Even now I don’t always get the humour in Persian films, but I am starting to understand a bit more about what makes Veggiestanis laugh.
Indigenous Persian humour is conspicuously childlike: comedies of manner and error, and beguiling slapstick compete for attention on the nation’s tellies, Satire is clearly a dangerous pursuit, and exists mostly in the diaspora. It says a lot that one of Iran’s national heroes is Samad, a kind of Persian Norman Wisdom. But the humour that you will hear around a Persian home has a very different punchline. Jokes are as crude as the next man’s and there are plenty about the neighbour’s wife. Now every nation has their equivalent of the Irish joke (the French pick on the Belgians, for example, and the Americans on the Canadians), and for Iranians it is the residents of a Northern town called Rasht, together with Turks in general, who are the butt of their jokes. You’ll get the feel of it if you visit ‘Jokestan’.

Mullah Nasruddin


The Turks in fact have a very similar sense of humour. Jokes are often at the expense of the next town or region, and are earthy to say the least. What the Turks and the Iranians also have in common is a deep love for an eccentric mullah known as Hodja (in Turkey) or Mullah Nasruddin (in Iran/Afghanistan). His exploits are recounted with great glee all the way from Istanbul to Kabul. And across the pages of this tome.

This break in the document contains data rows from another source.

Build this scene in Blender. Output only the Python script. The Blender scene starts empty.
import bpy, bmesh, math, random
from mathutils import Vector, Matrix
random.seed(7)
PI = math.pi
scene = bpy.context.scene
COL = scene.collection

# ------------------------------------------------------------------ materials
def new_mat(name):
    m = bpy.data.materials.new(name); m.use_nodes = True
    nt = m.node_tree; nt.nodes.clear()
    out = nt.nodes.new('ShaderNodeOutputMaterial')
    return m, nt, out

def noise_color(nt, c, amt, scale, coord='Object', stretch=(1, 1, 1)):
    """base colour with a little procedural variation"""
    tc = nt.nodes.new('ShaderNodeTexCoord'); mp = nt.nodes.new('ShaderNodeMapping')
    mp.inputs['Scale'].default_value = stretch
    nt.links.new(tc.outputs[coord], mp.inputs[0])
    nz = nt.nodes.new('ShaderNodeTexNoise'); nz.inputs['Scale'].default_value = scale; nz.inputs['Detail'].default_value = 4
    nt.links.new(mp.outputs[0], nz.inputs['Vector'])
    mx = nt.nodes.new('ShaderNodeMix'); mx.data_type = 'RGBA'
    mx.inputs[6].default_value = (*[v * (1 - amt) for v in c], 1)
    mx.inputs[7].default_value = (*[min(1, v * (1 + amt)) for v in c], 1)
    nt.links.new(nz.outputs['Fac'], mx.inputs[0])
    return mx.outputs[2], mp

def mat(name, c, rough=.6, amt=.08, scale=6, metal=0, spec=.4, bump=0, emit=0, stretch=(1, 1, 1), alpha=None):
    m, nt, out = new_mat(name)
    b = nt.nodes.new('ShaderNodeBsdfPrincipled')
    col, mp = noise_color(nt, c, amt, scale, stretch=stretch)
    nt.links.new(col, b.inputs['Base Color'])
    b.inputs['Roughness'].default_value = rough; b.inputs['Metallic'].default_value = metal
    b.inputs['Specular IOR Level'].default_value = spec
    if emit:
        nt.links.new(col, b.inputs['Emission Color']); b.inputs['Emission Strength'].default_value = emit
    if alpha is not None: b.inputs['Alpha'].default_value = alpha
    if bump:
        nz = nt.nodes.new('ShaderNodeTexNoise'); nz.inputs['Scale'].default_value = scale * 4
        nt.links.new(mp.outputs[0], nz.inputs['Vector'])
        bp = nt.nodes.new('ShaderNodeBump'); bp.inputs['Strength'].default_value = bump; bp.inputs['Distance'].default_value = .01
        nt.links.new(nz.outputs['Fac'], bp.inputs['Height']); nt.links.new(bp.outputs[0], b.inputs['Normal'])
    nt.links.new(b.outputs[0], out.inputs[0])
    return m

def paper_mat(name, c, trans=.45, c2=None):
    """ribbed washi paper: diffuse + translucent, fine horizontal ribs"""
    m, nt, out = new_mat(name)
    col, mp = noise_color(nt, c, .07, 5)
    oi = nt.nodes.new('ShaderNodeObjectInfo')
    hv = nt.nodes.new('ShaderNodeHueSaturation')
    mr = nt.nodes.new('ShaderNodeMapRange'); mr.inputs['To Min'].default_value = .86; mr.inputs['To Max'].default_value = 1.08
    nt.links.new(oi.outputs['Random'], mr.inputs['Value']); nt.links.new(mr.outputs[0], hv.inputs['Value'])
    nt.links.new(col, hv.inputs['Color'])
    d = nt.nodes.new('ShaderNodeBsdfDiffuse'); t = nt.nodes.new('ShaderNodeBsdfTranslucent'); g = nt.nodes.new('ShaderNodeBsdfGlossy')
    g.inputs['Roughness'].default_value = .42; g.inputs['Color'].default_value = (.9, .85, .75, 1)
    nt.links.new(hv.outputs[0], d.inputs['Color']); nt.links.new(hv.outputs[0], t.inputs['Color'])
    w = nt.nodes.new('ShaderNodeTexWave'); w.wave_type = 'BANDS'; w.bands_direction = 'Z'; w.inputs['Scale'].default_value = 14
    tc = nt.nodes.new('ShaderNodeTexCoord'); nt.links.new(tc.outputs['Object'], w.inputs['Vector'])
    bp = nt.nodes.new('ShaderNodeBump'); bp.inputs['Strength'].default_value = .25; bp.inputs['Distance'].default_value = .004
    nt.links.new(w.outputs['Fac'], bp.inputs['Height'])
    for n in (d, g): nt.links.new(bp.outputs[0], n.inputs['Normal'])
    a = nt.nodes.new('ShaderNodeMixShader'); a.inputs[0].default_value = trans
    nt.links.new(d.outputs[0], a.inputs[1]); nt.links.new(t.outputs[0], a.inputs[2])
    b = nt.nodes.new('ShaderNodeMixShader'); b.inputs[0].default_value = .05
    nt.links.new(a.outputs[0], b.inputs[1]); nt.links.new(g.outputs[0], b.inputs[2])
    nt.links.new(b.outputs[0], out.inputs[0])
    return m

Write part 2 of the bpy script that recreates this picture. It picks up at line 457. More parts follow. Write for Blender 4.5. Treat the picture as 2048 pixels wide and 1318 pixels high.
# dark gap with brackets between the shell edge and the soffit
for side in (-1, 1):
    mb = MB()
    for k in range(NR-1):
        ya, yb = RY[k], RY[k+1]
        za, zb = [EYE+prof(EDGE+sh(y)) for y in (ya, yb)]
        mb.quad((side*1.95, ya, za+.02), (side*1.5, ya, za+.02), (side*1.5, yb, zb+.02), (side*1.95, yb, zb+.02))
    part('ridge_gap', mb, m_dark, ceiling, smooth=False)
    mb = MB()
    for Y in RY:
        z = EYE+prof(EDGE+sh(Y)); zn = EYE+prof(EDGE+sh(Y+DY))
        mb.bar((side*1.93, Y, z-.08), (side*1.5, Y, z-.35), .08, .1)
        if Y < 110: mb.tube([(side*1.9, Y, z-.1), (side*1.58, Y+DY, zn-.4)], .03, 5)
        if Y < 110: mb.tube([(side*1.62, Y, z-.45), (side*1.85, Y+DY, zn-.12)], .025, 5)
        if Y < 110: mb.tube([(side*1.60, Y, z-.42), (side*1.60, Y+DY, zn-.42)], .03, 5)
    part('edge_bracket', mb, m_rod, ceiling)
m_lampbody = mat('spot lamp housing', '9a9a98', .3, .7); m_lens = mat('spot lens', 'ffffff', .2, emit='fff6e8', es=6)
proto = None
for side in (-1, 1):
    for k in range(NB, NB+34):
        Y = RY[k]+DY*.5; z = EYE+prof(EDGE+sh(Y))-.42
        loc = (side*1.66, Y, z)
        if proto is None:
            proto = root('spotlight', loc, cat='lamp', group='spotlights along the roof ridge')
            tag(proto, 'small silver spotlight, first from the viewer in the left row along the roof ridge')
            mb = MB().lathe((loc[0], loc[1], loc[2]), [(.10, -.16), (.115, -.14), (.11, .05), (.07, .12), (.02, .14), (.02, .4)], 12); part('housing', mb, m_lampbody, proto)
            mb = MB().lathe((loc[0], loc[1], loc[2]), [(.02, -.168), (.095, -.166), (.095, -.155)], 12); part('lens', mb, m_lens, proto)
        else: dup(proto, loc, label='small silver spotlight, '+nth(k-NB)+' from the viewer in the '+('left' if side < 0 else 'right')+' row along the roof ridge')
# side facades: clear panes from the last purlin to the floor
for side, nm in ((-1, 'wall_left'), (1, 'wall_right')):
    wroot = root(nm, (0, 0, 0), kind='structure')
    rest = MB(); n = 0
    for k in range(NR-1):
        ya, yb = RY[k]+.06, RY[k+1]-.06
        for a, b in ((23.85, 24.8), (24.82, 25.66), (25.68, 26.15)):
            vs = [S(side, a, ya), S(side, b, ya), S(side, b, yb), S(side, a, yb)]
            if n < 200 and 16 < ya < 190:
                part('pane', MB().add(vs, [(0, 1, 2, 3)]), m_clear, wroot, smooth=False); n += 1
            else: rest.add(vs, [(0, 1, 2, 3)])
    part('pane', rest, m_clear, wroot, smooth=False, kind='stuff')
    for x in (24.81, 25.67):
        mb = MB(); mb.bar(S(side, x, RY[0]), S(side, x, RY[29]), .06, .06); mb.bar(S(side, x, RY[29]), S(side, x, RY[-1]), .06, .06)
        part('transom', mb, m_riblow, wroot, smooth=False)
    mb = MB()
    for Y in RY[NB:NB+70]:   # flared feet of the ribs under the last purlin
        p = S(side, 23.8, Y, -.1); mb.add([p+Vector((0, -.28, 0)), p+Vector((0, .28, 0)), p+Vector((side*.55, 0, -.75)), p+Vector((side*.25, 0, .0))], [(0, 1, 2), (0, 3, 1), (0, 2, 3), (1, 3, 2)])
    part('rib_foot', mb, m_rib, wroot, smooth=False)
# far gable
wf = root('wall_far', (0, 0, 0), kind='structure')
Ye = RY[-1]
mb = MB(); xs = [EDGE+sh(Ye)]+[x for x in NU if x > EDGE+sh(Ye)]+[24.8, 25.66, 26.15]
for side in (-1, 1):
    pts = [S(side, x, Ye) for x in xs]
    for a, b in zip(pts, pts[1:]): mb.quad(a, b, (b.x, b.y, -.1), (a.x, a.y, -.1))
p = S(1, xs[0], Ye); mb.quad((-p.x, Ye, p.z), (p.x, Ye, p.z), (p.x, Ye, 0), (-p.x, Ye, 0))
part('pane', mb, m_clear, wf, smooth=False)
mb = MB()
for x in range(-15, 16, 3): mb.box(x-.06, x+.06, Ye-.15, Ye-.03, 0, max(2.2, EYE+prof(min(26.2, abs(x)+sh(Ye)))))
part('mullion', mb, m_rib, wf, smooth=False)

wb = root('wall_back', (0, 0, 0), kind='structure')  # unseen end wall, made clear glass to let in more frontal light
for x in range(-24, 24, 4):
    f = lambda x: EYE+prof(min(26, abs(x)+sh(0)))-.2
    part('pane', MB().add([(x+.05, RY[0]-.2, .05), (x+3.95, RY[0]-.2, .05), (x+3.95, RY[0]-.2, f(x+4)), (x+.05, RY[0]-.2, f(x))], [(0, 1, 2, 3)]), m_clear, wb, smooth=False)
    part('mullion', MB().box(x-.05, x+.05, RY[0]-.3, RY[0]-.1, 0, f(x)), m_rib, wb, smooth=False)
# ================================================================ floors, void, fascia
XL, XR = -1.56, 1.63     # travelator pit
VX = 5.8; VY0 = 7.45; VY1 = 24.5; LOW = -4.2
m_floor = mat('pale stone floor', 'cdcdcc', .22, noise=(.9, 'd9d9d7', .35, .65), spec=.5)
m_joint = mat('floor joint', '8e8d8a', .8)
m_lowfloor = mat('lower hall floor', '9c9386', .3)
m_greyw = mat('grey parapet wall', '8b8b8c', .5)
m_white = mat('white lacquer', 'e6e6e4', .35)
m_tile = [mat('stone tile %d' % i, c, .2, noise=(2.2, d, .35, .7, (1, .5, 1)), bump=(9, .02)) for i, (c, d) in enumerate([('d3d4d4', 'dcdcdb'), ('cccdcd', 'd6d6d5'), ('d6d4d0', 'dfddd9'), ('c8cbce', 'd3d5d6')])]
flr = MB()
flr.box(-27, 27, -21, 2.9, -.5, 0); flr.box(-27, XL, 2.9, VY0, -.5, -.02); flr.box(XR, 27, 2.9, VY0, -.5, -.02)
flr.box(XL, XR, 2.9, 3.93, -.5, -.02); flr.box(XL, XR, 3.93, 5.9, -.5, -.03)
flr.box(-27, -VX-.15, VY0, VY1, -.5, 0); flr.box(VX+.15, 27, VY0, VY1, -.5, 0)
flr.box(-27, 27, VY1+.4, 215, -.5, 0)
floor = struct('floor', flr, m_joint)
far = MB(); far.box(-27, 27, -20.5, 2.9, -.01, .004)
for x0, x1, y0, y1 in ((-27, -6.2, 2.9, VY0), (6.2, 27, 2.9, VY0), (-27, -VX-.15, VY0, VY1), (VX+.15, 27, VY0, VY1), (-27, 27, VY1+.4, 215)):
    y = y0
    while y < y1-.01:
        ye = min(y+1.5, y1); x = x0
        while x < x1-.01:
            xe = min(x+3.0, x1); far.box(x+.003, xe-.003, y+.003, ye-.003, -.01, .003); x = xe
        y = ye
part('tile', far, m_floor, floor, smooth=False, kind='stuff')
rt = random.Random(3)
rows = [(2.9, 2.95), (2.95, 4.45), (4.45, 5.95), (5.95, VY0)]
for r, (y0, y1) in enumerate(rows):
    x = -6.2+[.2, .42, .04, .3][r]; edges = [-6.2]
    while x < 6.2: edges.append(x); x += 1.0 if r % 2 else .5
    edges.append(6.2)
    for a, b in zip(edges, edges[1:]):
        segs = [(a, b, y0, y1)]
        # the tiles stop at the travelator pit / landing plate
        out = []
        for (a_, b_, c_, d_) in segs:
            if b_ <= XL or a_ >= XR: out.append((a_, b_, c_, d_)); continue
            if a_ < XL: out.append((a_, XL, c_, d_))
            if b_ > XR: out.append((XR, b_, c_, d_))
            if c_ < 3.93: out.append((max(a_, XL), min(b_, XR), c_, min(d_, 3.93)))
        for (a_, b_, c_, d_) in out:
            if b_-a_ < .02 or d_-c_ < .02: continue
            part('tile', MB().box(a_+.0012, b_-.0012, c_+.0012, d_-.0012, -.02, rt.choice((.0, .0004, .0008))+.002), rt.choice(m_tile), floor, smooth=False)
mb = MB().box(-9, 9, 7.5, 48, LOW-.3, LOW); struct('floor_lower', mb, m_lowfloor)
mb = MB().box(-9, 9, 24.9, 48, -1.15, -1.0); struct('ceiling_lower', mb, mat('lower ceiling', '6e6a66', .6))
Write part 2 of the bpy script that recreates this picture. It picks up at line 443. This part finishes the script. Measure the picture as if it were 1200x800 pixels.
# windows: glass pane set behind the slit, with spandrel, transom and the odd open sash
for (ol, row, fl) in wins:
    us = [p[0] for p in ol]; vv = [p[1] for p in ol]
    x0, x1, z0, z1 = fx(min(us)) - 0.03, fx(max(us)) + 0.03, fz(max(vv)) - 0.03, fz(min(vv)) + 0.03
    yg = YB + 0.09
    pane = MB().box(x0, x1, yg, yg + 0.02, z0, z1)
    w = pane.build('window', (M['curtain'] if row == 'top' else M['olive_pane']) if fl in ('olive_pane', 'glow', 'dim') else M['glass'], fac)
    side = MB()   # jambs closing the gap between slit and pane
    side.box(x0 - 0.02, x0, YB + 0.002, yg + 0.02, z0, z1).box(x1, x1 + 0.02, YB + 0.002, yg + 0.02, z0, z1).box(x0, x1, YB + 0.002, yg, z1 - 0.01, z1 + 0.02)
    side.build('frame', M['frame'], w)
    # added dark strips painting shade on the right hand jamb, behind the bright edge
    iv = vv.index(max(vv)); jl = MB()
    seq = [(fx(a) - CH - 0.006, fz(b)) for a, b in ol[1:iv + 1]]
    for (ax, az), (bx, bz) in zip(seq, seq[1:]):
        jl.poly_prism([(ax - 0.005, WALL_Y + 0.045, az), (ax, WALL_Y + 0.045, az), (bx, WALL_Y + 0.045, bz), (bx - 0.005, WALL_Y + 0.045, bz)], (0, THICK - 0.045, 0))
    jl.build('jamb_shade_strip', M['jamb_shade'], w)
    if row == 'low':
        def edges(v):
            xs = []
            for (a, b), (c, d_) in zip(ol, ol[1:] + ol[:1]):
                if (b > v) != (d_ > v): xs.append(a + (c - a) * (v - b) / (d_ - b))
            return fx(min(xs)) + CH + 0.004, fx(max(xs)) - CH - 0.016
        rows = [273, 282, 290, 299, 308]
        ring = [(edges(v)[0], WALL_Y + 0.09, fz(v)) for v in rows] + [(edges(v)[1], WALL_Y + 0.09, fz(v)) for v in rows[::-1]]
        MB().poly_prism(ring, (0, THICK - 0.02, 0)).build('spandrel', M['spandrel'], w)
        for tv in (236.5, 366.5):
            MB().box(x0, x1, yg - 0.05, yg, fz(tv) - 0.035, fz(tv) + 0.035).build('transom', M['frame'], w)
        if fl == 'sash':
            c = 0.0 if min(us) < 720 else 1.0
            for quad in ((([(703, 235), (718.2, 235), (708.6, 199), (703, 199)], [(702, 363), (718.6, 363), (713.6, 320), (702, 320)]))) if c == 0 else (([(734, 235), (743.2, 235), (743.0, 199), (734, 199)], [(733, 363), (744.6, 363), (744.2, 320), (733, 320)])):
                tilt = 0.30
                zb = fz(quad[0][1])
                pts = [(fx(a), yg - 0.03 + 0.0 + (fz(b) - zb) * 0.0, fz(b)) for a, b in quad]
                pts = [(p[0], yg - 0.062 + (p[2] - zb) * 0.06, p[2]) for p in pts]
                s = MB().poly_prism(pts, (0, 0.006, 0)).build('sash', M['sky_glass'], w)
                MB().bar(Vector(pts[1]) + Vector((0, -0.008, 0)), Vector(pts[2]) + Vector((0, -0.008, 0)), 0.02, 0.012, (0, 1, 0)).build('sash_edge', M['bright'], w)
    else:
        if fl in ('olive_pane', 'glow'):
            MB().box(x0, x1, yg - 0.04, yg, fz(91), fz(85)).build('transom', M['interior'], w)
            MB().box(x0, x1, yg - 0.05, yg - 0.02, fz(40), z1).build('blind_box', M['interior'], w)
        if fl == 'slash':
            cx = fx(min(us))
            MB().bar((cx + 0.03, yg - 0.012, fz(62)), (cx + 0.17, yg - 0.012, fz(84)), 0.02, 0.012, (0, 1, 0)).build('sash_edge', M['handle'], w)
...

Part philosopher, part village fool, the mullah was a real character who live in the Konya region of Southern Turkey around seven hundred years ago. To give you an appetiser:
Hodja had lost his donkey, and was running around the bazaar looking for it, muttering all the while, “Alhamdallillah! Praise be!”
His chums were perplexed and asked him why he seemed so happy that he had lost his donkey.
“I am indeed happy,” explained the mullah, “Happy that I was not riding the animal when it vanished, otherwise I would have been lost too…”

In the Arab world, the public face of humour is more guarded owing to the constraints of Islam. Televised humour concentrates on domestic/situation comedy and the battle of the sexes. But things be a changing owing to the rising popularity of stand-up comedy. Even Saudi Arabia has (discreet) comedy club nights, and in Egypt and Jordan there are regular comedy festivals.
The jolliest people in the Arabic world are undoubtedly the Egyptians. Their humour is fulsome, their jokes abundant. The target of many of their jokes are the Saidis, who are mostly farmers and live in the Northern part of the country.
Two Saidis are talking, and one grumbles to the other about how badly he’d slept the previous night. He’d been in the top bunk on the train travelling to Cairo, and as he is a big chap he’d been very cramped.
“Why didn’t you ask to swap with the occupant of the lower bunk?” asks his friend.
Back comes the reply: “Ah, well, there was no-one in the lower bunk with whom I could swap…”

Which just goes to prove that the old ones are the best ones in any language.